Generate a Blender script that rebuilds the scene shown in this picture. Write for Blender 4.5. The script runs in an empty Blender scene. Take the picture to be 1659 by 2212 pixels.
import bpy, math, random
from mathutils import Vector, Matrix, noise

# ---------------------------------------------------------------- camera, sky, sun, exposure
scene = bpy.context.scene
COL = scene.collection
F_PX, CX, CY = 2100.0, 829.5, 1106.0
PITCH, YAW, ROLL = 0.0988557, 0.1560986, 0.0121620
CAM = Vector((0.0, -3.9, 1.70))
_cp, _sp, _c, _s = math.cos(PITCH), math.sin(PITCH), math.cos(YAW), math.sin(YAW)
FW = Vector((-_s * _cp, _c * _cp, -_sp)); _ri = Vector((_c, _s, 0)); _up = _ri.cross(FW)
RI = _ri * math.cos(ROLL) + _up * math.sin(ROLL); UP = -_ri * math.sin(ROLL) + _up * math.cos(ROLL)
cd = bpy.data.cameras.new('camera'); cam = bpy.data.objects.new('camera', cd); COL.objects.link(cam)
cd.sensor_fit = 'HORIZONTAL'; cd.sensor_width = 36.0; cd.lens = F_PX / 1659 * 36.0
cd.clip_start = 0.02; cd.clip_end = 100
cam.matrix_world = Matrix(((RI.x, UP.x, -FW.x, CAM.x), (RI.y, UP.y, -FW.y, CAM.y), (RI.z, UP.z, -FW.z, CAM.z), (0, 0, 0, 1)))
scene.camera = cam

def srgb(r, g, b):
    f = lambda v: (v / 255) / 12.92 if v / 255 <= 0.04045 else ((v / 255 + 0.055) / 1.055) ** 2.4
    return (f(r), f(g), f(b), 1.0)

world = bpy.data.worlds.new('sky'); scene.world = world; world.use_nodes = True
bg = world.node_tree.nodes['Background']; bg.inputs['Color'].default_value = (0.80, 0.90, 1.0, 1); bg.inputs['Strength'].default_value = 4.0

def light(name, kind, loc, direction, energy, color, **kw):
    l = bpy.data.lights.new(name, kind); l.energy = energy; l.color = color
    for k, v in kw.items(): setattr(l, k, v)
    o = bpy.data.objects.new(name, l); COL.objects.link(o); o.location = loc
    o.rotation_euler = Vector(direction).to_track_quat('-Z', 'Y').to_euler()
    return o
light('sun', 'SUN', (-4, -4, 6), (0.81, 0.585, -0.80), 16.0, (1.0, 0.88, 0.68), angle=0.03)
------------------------
Print the material above once more, exactly.

■ Answer to the task:
Generate a Blender script that rebuilds the scene shown in this picture. Write for Blender 4.5. The script runs in an empty Blender scene. Take the picture to be 1659 by 2212 pixels.
import bpy, math, random
from mathutils import Vector, Matrix, noise

# ---------------------------------------------------------------- camera, sky, sun, exposure
scene = bpy.context.scene
COL = scene.collection
F_PX, CX, CY = 2100.0, 829.5, 1106.0
PITCH, YAW, ROLL = 0.0988557, 0.1560986, 0.0121620
CAM = Vector((0.0, -3.9, 1.70))
_cp, _sp, _c, _s = math.cos(PITCH), math.sin(PITCH), math.cos(YAW), math.sin(YAW)
FW = Vector((-_s * _cp, _c * _cp, -_sp)); _ri = Vector((_c, _s, 0)); _up = _ri.cross(FW)
RI = _ri * math.cos(ROLL) + _up * math.sin(ROLL); UP = -_ri * math.sin(ROLL) + _up * math.cos(ROLL)
cd = bpy.data.cameras.new('camera'); cam = bpy.data.objects.new('camera', cd); COL.objects.link(cam)
cd.sensor_fit = 'HORIZONTAL'; cd.sensor_width = 36.0; cd.lens = F_PX / 1659 * 36.0
cd.clip_start = 0.02; cd.clip_end = 100
cam.matrix_world = Matrix(((RI.x, UP.x, -FW.x, CAM.x), (RI.y, UP.y, -FW.y, CAM.y), (RI.z, UP.z, -FW.z, CAM.z), (0, 0, 0, 1)))
scene.camera = cam

def srgb(r, g, b):
    f = lambda v: (v / 255) / 12.92 if v / 255 <= 0.04045 else ((v / 255 + 0.055) / 1.055) ** 2.4
    return (f(r), f(g), f(b), 1.0)

world = bpy.data.worlds.new('sky'); scene.world = world; world.use_nodes = True
bg = world.node_tree.nodes['Background']; bg.inputs['Color'].default_value = (0.80, 0.90, 1.0, 1); bg.inputs['Strength'].default_value = 4.0

def light(name, kind, loc, direction, energy, color, **kw):
    l = bpy.data.lights.new(name, kind); l.energy = energy; l.color = color
    for k, v in kw.items(): setattr(l, k, v)
    o = bpy.data.objects.new(name, l); COL.objects.link(o); o.location = loc
    o.rotation_euler = Vector(direction).to_track_quat('-Z', 'Y').to_euler()
    return o
light('sun', 'SUN', (-4, -4, 6), (0.81, 0.585, -0.80), 16.0, (1.0, 0.88, 0.68), angle=0.03)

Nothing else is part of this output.